Rows from a 3D scene dataset:
#####

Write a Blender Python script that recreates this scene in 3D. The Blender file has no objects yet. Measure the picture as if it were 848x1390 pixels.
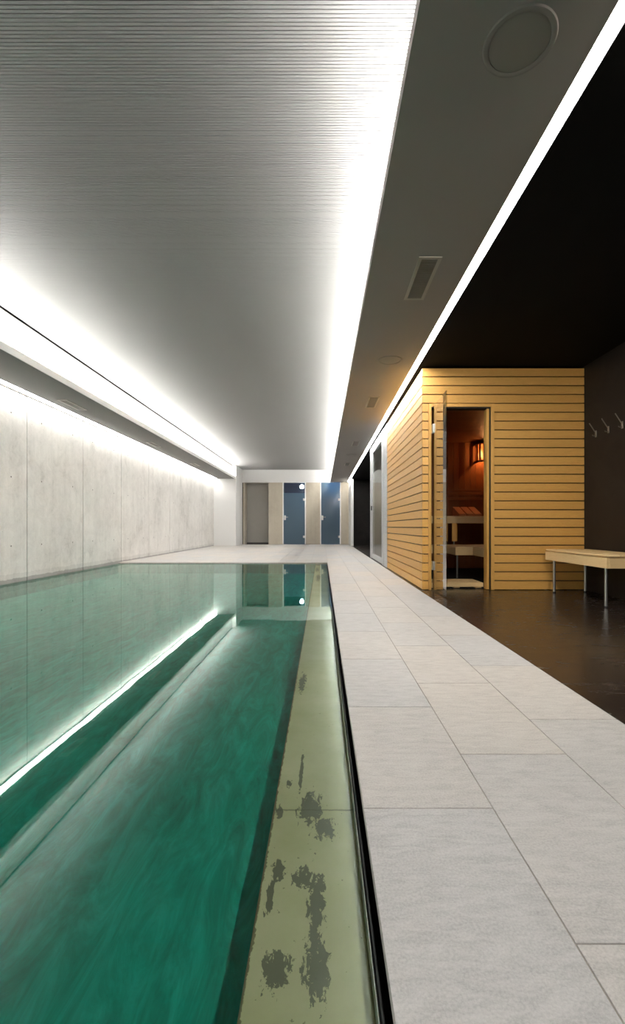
import bpy, bmesh, math, random
from mathutils import Vector, Matrix
random.seed(7)
C = bpy.context.scene.collection
SC = bpy.context.scene

# ------------------------------------------------------------------ helpers
class MB:
    """collects boxes, tubes and lathed shapes into one mesh, with a tone value per piece"""
    def __init__(s):
        s.v = []; s.f = []; s.t = []; s.sm = []
    def add(s, vs, fs, tone=None, smooth=False):
        if tone is None: tone = random.random()
        n = len(s.v); s.v += [tuple(v) for v in vs]
        for f in fs:
            s.f.append([n + i for i in f]); s.t.append(tone); s.sm.append(smooth)
        return s
    def box(s, x0, x1, y0, y1, z0, z1, tone=None, bev=0.0):
        if bev > 0:
            bm = bmesh.new()
            bmesh.ops.create_cube(bm, size=1, matrix=Matrix.Translation(((x0+x1)/2, (y0+y1)/2, (z0+z1)/2)) @ Matrix.Diagonal((x1-x0, y1-y0, z1-z0, 1)))
            bmesh.ops.bevel(bm, geom=bm.edges[:], offset=bev, segments=2, affect='EDGES', profile=0.5)
            bm.verts.ensure_lookup_table()
            s.add([v.co for v in bm.verts], [[v.index for v in f.verts] for f in bm.faces], tone); bm.free()
            return s
        s.add([(x0,y0,z0),(x1,y0,z0),(x1,y1,z0),(x0,y1,z0),(x0,y0,z1),(x1,y0,z1),(x1,y1,z1),(x0,y1,z1)],
              [(0,3,2,1),(4,5,6,7),(0,1,5,4),(1,2,6,5),(2,3,7,6),(3,0,4,7)], tone)
        return s
    def prism(s, pts, z0, z1, tone=None):
        n = len(pts)
        vs = [(x,y,z0) for x,y in pts] + [(x,y,z1) for x,y in pts]
        fs = [list(range(n))[::-1], list(range(n,2*n))] + [(i,(i+1)%n,n+(i+1)%n,n+i) for i in range(n)]
        return s.add(vs, fs, tone)
    def tube(s, pts, r, n=14, tone=None, cap=True):
        pts = [Vector(p) for p in pts]; vs = []; fs = []
        for i, p in enumerate(pts):
            d = (pts[min(i+1,len(pts)-1)] - pts[max(i-1,0)]).normalized()
            a = d.orthogonal().normalized() if i == 0 else (a - d*a.dot(d)).normalized()
            b = d.cross(a)
            for k in range(n):
                t = 2*math.pi*k/n; vs.append(p + (a*math.cos(t) + b*math.sin(t))*r)
        for i in range(len(pts)-1):
            for k in range(n):
                fs.append((i*n+k, i*n+(k+1)%n, (i+1)*n+(k+1)%n, (i+1)*n+k))
        if cap:
            fs.append(list(range(n))[::-1]); fs.append([(len(pts)-1)*n+k for k in range(n)])
        return s.add(vs, fs, tone, True)
    def lathe(s, cx, cy, prof, n=48, tone=None):
        """prof = list of (radius, z); closed when the radii start or end at 0"""
        vs = []; fs = []
        for r, z in prof:
            for k in range(n):
                t = 2*math.pi*k/n; vs.append((cx + r*math.cos(t), cy + r*math.sin(t), z))
        for i in range(len(prof)-1):
            for k in range(n):
                fs.append((i*n+k, i*n+(k+1)%n, (i+1)*n+(k+1)%n, (i+1)*n+k))
        return s.add(vs, fs, tone, True)
    def build(s, name, mat, parent=None, origin=None, bevel=0.0, autosmooth=False):
        if parent is not None: origin = wpos(parent)
        elif origin is None:
            xs = [v[0] for v in s.v]; ys = [v[1] for v in s.v]; zs = [v[2] for v in s.v]
            origin = Vector(((min(xs)+max(xs))/2, (min(ys)+max(ys))/2, min(zs)))
        origin = Vector(origin)
        me = bpy.data.meshes.new(name)
        me.from_pydata([tuple(Vector(v) - origin) for v in s.v], [], s.f)
        at = me.attributes.new('tone', 'FLOAT', 'FACE'); at.data.foreach_set('value', s.t)
        me.polygons.foreach_set('use_smooth', s.sm)
        me.materials.append(mat); me.update()
        o = bpy.data.objects.new(name, me); C.objects.link(o)
        if parent is not None: o.parent = parent
        else: o.location = origin
        if any(s.sm):
            bm = bmesh.new(); bm.from_mesh(me)
            for e in bm.edges:
                if len(e.link_faces) == 2 and e.calc_face_angle(0) > math.radians(40): e.smooth = False
            bm.to_mesh(me); bm.free()
        if bevel > 0:
            m = o.modifiers.new('soft', 'BEVEL'); m.width = bevel; m.segments = 2; m.limit_method = 'ANGLE'
        return o
def wpos(o):
    p = Vector((0,0,0))
    while o is not None: p += o.location; o = o.parent
    return p
def thing(name, label, cat, loc, group=None):
    o = bpy.data.objects.new(name, None); C.objects.link(o); o.location = loc
    o.empty_display_size = 0.1
    return tag(o, label, cat, group)
def tag(o, label, cat, group=None):
    o['label'] = label; o['category'] = cat
    if group: o['group'] = group
    return o
def struct(o): o['kind'] = 'structure'; return o

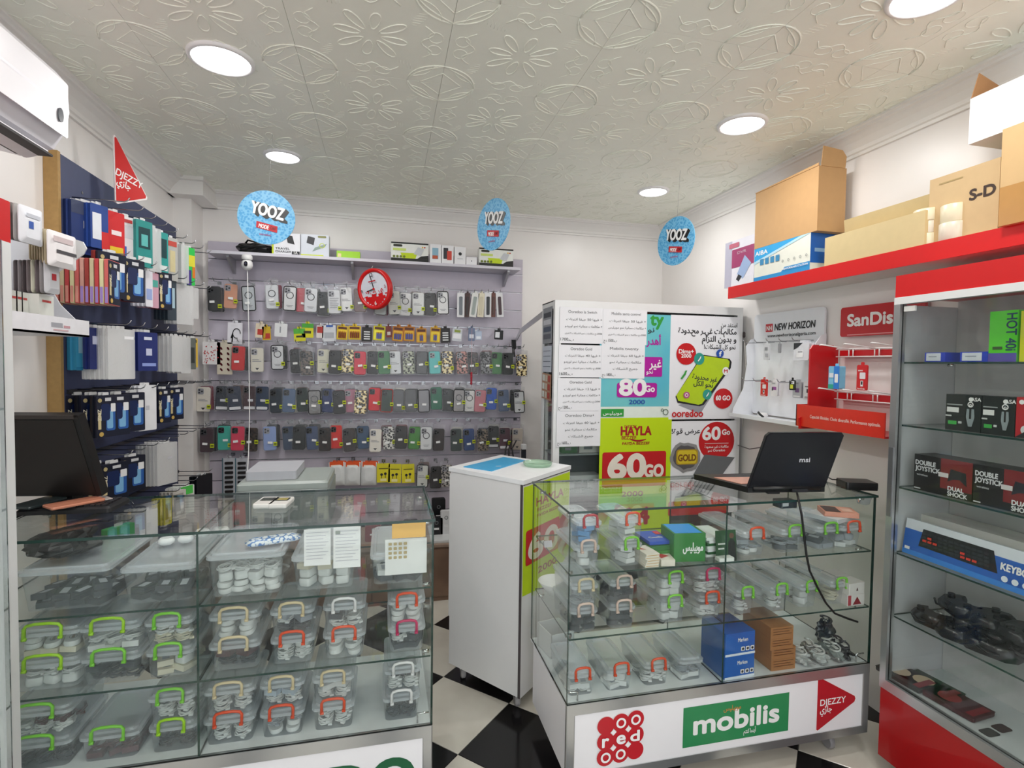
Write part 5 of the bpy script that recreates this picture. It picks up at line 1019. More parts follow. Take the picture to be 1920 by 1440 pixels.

#####

TASK PROMPT
Give back exactly the lines from the first line of the data through the line with "SC = bpy.context.scene", pictures excluded.

EXERCISE ANSWER
Write a Blender Python script that recreates this scene in 3D. The Blender file has no objects yet. Measure the picture as if it were 848x1390 pixels.
import bpy, bmesh, math, random
from mathutils import Vector, Matrix
random.seed(7)
C = bpy.context.scene.collection
SC = bpy.context.scene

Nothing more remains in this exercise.